Bazares y botigas
En la calle Blanquerna, donde ahora hay un restaurante
hindú, hubo, hace medio siglo, una típica botiga mallorquina donde mi madre me
enviaba, de niño, a buscar esas dos o tres cosas que, a veces, faltaban en la
despensa de casa. Ya casi no recuerdo ese lugar, porque los lugares de la
infancia se van deformando con el paso del tiempo y acaban tan atiborrados de
detalles superpuestos que no hay forma alguna de saber qué hay de real o de imaginario
en el resultado final de los recuerdos. Lo cierto, no obstante, es que ahí
aprendí, como quien intercambia cromos, a trocar unas monedas por una botella
de leche o unos kilos de patatas; ahí aprendí, en definitiva, cómo funcionaban
las balanzas de hierro o cobre, cómo se equilibraba su fiel metálico, de un
lado lo que queremos comprar y del otro los juegos de pesas, esa colección de
muñecas rusas de plomo, sonrisa herrumbrosa y tamaño cuidadosamente ordenado.
La verdad es que ya casi no quedan botigas en Palma. En su
lugar han surgido una especie de bazares, mayoritariamente regentados por
árabes y paquistaníes, que han evolucionado desde los abigarrados locutorios
telefónicos y de internet que hicieron furor durante algunos años, hasta los
actuales colmados donde se vende a granel toda clase de frutas, hortalizas y
artículos de primera necesidad a un precio, en ocasiones, realmente ventajoso.

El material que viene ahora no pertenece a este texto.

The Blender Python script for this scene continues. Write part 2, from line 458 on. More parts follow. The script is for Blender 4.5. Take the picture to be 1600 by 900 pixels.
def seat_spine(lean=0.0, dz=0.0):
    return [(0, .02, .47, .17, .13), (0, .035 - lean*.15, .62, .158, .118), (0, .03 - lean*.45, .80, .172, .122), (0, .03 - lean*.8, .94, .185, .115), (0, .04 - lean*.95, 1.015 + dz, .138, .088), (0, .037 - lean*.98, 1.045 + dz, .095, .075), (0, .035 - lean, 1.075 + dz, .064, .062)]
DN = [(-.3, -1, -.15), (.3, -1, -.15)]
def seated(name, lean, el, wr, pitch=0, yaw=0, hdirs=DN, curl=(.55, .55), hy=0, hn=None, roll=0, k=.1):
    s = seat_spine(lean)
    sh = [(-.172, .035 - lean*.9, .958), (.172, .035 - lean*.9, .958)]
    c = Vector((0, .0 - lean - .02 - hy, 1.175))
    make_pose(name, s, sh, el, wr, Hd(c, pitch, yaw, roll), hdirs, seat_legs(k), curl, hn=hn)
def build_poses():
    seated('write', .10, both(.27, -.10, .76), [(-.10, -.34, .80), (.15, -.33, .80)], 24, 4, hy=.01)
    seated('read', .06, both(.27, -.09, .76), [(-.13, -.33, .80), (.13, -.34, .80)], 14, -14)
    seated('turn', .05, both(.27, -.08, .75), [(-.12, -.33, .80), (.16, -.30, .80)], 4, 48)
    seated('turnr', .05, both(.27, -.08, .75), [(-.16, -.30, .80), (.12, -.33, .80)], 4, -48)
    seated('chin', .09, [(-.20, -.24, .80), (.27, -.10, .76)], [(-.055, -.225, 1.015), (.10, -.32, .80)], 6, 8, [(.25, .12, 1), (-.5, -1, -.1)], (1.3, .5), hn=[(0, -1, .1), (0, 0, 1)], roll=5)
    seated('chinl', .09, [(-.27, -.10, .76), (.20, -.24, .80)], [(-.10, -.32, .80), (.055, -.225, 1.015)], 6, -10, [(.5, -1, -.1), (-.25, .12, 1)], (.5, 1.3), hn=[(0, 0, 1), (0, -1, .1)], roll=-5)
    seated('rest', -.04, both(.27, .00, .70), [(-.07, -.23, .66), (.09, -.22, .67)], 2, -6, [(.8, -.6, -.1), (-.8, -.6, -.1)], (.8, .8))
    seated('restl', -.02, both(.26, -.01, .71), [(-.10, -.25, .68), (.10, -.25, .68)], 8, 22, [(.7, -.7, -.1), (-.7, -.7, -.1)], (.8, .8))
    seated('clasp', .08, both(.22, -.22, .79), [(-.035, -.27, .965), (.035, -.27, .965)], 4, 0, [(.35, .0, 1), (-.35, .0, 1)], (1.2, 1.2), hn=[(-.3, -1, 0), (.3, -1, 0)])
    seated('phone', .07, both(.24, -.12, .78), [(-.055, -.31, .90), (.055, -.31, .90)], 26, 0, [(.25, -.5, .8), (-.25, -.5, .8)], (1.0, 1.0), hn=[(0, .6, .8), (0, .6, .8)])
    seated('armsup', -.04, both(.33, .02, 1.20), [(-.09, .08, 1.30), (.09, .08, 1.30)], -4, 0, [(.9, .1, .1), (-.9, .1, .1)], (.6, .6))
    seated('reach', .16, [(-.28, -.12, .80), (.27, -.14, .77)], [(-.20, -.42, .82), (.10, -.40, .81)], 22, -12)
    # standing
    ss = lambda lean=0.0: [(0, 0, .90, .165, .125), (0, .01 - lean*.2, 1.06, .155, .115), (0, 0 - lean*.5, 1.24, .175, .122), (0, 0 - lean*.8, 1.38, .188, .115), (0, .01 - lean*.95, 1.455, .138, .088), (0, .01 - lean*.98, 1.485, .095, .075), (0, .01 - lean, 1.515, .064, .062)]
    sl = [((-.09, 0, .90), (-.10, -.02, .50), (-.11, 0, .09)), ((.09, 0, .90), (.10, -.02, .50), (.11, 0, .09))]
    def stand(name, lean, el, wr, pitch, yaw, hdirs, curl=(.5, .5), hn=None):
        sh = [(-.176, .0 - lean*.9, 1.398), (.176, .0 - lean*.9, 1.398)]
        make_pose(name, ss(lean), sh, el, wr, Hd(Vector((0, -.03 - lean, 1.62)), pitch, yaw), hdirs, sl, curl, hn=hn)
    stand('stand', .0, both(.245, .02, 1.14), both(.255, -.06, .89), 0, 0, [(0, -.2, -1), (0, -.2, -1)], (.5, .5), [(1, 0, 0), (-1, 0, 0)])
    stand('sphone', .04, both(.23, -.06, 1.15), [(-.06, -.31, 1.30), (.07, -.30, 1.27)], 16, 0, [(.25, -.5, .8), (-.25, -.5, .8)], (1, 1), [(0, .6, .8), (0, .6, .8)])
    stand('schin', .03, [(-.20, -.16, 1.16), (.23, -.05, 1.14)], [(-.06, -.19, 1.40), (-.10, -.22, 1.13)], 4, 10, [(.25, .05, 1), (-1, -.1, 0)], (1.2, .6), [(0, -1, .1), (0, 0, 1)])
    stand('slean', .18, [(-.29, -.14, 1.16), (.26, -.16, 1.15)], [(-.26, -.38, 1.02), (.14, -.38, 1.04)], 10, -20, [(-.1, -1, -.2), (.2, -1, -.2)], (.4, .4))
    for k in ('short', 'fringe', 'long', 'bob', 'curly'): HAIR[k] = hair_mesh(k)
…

Está claro que avanzamos hacia una ciudad comercialmente abierta las
veinticuatro horas del día. O quizá más, porque los días se nos alargan y
enlentecen como si no hubiera otra forma de medir el sol o la luna en los
cielos que con algún reloj blando, iluminado, de Salvador Dalí, por
ejemplo.
Pero estamos de enhorabuena. Leo en la prensa que han
detenido, en Baleares, a cuatro yihadistas con conexiones con un español
detenido en Alemania y con un imán salafista también preso en el Reino Unido.
Conviene que vayan cayendo todos esos peones sacrificados que, aunque nos parezcan
inofensivos, pueden acabar rompiendo el inmenso tablero en el que el mundo
intenta conjugar su propio destino. El mundo es enorme, en efecto, pero las
redes sociales lo acaban convirtiendo en algo menor, en un entramado de
conexiones que hay que seguir con tanta cautela como ojo crítico.
Hoy he comentado esta noticia con algunos de mis amigos más
o menos musulmanes que venden frutas, hortalizas y litros de agua embotellada muy
cerca de mi casa. Apenas sí me han respondido nada, pero me han sonreído con
cierta tristeza indisimulable en la mirada, con cierto cansancio invencible en
las arrugas de la frente, con cierto dolor insuperable en el alma y también en
el cuerpo. Eso sí, a la hora de pagar me han hecho un buen descuento. Y es que
últimamente les compro mucho y también muy seguido.